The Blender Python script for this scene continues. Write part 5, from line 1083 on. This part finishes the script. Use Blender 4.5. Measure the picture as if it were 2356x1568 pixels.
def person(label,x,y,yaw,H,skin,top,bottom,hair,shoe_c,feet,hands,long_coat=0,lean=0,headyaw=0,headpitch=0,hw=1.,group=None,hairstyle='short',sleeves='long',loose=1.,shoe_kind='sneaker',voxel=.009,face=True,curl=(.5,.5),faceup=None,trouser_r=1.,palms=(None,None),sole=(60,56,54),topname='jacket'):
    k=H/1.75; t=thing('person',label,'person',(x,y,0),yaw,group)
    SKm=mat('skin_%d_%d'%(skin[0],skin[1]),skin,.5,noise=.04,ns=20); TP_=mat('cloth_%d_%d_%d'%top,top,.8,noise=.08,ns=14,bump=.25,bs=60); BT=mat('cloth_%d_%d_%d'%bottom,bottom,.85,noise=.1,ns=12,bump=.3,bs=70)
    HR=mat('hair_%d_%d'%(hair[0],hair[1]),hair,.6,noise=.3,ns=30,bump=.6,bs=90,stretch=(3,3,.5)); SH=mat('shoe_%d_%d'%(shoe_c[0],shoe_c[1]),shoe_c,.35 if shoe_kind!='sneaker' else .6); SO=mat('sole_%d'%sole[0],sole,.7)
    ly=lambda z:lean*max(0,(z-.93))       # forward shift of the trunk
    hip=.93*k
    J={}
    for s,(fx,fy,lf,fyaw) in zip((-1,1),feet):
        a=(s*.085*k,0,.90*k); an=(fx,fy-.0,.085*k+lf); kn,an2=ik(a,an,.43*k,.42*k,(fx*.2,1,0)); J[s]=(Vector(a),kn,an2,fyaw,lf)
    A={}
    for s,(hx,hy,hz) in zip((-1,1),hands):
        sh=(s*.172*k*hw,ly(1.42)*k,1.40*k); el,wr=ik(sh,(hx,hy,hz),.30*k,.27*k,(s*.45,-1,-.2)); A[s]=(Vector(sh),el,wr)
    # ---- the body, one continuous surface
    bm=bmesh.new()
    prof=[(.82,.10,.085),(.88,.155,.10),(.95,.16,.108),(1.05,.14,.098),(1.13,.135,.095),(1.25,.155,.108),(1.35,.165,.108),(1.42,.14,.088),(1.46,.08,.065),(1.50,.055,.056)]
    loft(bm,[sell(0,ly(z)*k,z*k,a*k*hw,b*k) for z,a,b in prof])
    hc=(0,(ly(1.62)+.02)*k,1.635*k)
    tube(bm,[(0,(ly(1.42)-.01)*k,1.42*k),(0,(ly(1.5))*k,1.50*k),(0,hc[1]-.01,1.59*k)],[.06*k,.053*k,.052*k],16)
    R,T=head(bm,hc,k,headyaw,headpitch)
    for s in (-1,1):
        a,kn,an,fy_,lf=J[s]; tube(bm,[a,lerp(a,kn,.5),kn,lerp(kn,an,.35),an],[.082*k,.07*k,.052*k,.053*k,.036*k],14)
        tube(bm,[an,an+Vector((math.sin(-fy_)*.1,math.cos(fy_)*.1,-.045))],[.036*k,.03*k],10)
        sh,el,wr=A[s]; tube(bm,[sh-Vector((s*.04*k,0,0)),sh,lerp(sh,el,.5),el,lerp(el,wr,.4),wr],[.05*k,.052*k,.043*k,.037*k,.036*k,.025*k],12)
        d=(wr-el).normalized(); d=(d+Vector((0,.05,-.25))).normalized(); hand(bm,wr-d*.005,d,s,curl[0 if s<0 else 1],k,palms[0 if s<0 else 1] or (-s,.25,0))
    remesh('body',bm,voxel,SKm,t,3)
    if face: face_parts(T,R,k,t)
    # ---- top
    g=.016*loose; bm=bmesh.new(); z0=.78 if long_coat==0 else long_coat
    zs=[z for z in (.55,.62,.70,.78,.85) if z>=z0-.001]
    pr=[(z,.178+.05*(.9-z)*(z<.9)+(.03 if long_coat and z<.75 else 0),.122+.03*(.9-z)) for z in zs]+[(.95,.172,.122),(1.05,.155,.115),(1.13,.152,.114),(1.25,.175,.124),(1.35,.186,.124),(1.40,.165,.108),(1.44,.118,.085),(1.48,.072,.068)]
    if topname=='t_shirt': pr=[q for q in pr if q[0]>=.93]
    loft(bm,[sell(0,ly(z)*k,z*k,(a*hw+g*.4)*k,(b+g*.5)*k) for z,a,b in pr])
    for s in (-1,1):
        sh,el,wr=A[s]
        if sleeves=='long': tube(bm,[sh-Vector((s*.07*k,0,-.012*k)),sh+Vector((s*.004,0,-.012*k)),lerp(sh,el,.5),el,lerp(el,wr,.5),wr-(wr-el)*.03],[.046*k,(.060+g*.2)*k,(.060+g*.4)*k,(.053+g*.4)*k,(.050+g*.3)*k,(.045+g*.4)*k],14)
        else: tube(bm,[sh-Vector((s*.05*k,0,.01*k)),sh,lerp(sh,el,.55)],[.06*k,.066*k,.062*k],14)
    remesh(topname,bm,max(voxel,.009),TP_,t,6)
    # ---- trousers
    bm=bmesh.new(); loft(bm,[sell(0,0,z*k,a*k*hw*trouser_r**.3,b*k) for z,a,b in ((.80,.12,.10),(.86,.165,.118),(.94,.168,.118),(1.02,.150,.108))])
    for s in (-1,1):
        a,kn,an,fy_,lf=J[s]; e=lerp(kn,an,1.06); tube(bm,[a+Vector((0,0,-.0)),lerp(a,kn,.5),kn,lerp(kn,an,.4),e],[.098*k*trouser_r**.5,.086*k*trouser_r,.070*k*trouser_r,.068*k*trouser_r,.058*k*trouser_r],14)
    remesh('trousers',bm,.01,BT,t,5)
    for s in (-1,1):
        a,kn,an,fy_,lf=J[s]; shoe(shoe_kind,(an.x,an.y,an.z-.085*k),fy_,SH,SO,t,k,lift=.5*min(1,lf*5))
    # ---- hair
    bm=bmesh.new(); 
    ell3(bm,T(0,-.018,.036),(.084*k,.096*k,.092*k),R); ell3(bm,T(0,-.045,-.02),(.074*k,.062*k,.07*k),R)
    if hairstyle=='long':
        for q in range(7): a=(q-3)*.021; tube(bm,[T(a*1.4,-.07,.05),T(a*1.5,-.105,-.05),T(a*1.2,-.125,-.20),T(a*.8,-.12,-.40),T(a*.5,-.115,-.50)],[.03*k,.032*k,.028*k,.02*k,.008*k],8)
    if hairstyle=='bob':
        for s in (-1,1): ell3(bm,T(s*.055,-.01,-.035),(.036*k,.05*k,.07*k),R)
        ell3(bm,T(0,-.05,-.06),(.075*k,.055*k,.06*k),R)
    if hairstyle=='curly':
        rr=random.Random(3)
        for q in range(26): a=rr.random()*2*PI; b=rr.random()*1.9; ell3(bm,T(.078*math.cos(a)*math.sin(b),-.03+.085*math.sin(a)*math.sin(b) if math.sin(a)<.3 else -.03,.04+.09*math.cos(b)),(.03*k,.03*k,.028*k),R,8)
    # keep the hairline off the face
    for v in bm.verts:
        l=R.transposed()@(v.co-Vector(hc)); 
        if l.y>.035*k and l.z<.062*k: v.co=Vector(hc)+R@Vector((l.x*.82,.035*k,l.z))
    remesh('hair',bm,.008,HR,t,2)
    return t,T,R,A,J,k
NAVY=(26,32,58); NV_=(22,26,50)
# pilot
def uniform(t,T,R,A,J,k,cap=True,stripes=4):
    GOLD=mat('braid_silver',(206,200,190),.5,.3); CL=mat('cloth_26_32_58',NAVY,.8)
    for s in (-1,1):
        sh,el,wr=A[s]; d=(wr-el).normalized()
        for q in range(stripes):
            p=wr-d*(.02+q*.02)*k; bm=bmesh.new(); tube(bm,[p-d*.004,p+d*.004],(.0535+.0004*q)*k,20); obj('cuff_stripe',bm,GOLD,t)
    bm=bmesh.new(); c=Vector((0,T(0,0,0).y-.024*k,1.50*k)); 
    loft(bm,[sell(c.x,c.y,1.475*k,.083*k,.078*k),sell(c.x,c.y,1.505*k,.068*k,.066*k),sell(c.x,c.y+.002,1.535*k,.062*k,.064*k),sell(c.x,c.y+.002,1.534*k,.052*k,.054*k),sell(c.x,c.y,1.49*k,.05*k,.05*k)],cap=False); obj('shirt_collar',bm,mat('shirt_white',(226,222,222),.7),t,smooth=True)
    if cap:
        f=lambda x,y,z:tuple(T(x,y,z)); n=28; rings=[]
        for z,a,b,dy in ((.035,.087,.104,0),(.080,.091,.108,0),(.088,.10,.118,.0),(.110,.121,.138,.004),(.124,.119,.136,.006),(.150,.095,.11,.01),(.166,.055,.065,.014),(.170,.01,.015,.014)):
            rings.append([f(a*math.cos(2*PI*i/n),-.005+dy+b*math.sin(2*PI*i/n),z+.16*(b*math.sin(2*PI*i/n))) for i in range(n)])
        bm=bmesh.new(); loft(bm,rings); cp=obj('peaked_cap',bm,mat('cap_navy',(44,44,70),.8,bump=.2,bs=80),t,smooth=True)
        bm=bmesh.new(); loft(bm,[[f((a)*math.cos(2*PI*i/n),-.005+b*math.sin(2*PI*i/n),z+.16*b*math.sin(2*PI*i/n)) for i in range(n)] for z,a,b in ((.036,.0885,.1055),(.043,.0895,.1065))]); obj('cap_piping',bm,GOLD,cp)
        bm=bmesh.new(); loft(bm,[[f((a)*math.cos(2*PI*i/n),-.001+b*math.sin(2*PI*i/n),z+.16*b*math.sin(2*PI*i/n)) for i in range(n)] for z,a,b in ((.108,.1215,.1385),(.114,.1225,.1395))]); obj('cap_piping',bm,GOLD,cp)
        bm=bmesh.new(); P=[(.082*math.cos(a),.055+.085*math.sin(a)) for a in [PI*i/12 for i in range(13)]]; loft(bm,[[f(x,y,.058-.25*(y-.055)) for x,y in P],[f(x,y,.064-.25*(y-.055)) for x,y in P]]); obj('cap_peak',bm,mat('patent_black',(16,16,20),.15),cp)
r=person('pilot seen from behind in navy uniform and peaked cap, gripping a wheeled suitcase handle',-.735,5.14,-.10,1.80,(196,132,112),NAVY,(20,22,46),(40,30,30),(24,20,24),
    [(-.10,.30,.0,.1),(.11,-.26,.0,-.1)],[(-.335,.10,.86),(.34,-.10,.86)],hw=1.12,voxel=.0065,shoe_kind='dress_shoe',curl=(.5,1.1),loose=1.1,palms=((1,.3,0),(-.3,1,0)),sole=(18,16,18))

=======

GOAL ->
Pick out each line containing "from" and report it.

SOLUTION ->
The Blender Python script for this scene continues. Write part 5, from line 1083 on. This part finishes the script. Use Blender 4.5. Measure the picture as if it were 2356x1568 pixels.
r=person('pilot seen from behind in navy uniform and peaked cap, gripping a wheeled suitcase handle',-.735,5.14,-.10,1.80,(196,132,112),NAVY,(20,22,46),(40,30,30),(24,20,24),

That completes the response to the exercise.